WHAT NEEDS TO BE DONE -
Take the material below and retype it in full; pictures are left out.
_____
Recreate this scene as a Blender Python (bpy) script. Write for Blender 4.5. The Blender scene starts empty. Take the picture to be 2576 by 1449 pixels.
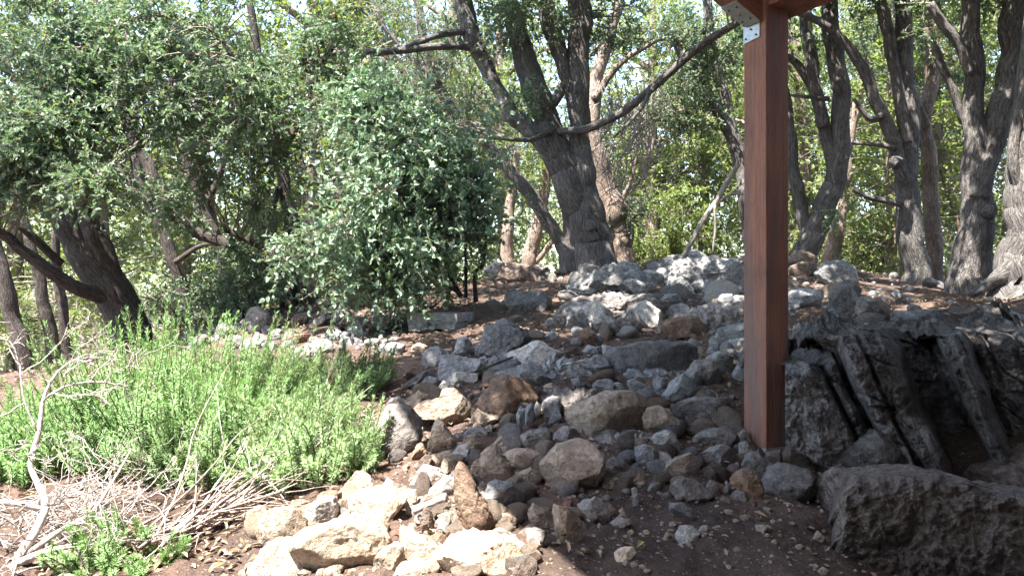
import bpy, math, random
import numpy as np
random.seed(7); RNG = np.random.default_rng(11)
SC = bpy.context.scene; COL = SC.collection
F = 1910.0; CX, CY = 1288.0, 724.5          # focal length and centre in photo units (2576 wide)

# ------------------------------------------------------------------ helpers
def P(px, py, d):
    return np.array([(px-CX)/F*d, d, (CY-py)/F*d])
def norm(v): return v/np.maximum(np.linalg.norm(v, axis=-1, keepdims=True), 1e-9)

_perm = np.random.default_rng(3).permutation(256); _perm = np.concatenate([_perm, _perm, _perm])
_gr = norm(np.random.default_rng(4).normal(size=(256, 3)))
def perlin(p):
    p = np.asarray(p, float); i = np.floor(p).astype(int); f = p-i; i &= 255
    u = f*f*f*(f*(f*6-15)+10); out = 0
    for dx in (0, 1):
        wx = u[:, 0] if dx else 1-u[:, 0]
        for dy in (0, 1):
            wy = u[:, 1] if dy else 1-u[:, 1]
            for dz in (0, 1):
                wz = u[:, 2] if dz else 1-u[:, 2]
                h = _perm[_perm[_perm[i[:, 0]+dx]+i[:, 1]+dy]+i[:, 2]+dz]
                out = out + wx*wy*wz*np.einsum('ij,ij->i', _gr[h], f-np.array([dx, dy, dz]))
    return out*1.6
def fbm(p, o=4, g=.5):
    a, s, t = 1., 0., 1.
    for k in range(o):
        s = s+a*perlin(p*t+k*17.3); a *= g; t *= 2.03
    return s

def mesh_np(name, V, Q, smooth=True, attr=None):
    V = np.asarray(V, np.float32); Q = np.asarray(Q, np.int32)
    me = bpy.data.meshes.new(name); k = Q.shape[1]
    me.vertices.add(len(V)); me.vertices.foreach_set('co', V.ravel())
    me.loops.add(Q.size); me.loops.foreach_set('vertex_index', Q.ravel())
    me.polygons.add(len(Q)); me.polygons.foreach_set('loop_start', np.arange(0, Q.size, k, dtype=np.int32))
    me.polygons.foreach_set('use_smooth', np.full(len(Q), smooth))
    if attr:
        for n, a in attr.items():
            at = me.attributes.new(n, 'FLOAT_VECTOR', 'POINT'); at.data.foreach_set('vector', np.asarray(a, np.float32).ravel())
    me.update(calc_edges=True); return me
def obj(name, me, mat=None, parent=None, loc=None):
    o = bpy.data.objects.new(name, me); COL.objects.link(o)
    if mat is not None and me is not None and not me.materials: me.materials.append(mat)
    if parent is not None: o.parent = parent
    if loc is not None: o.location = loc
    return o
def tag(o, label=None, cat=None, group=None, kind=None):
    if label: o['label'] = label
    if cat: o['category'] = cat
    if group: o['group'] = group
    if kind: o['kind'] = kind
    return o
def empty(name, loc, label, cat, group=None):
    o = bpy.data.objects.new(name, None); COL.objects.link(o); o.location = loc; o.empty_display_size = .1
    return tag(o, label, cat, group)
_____
OUTPUT OF THE TASK -
Recreate this scene as a Blender Python (bpy) script. Write for Blender 4.5. The Blender scene starts empty. Take the picture to be 2576 by 1449 pixels.
import bpy, math, random
import numpy as np
random.seed(7); RNG = np.random.default_rng(11)
SC = bpy.context.scene; COL = SC.collection
F = 1910.0; CX, CY = 1288.0, 724.5          # focal length and centre in photo units (2576 wide)

# ------------------------------------------------------------------ helpers
def P(px, py, d):
    return np.array([(px-CX)/F*d, d, (CY-py)/F*d])
def norm(v): return v/np.maximum(np.linalg.norm(v, axis=-1, keepdims=True), 1e-9)

_perm = np.random.default_rng(3).permutation(256); _perm = np.concatenate([_perm, _perm, _perm])
_gr = norm(np.random.default_rng(4).normal(size=(256, 3)))
def perlin(p):
    p = np.asarray(p, float); i = np.floor(p).astype(int); f = p-i; i &= 255
    u = f*f*f*(f*(f*6-15)+10); out = 0
    for dx in (0, 1):
        wx = u[:, 0] if dx else 1-u[:, 0]
        for dy in (0, 1):
            wy = u[:, 1] if dy else 1-u[:, 1]
            for dz in (0, 1):
                wz = u[:, 2] if dz else 1-u[:, 2]
                h = _perm[_perm[_perm[i[:, 0]+dx]+i[:, 1]+dy]+i[:, 2]+dz]
                out = out + wx*wy*wz*np.einsum('ij,ij->i', _gr[h], f-np.array([dx, dy, dz]))
    return out*1.6
def fbm(p, o=4, g=.5):
    a, s, t = 1., 0., 1.
    for k in range(o):
        s = s+a*perlin(p*t+k*17.3); a *= g; t *= 2.03
    return s

def mesh_np(name, V, Q, smooth=True, attr=None):
    V = np.asarray(V, np.float32); Q = np.asarray(Q, np.int32)
    me = bpy.data.meshes.new(name); k = Q.shape[1]
    me.vertices.add(len(V)); me.vertices.foreach_set('co', V.ravel())
    me.loops.add(Q.size); me.loops.foreach_set('vertex_index', Q.ravel())
    me.polygons.add(len(Q)); me.polygons.foreach_set('loop_start', np.arange(0, Q.size, k, dtype=np.int32))
    me.polygons.foreach_set('use_smooth', np.full(len(Q), smooth))
    if attr:
        for n, a in attr.items():
            at = me.attributes.new(n, 'FLOAT_VECTOR', 'POINT'); at.data.foreach_set('vector', np.asarray(a, np.float32).ravel())
    me.update(calc_edges=True); return me
def obj(name, me, mat=None, parent=None, loc=None):
    o = bpy.data.objects.new(name, me); COL.objects.link(o)
    if mat is not None and me is not None and not me.materials: me.materials.append(mat)
    if parent is not None: o.parent = parent
    if loc is not None: o.location = loc
    return o
def tag(o, label=None, cat=None, group=None, kind=None):
    if label: o['label'] = label
    if cat: o['category'] = cat
    if group: o['group'] = group
    if kind: o['kind'] = kind
    return o
def empty(name, loc, label, cat, group=None):
    o = bpy.data.objects.new(name, None); COL.objects.link(o); o.location = loc; o.empty_display_size = .1
    return tag(o, label, cat, group)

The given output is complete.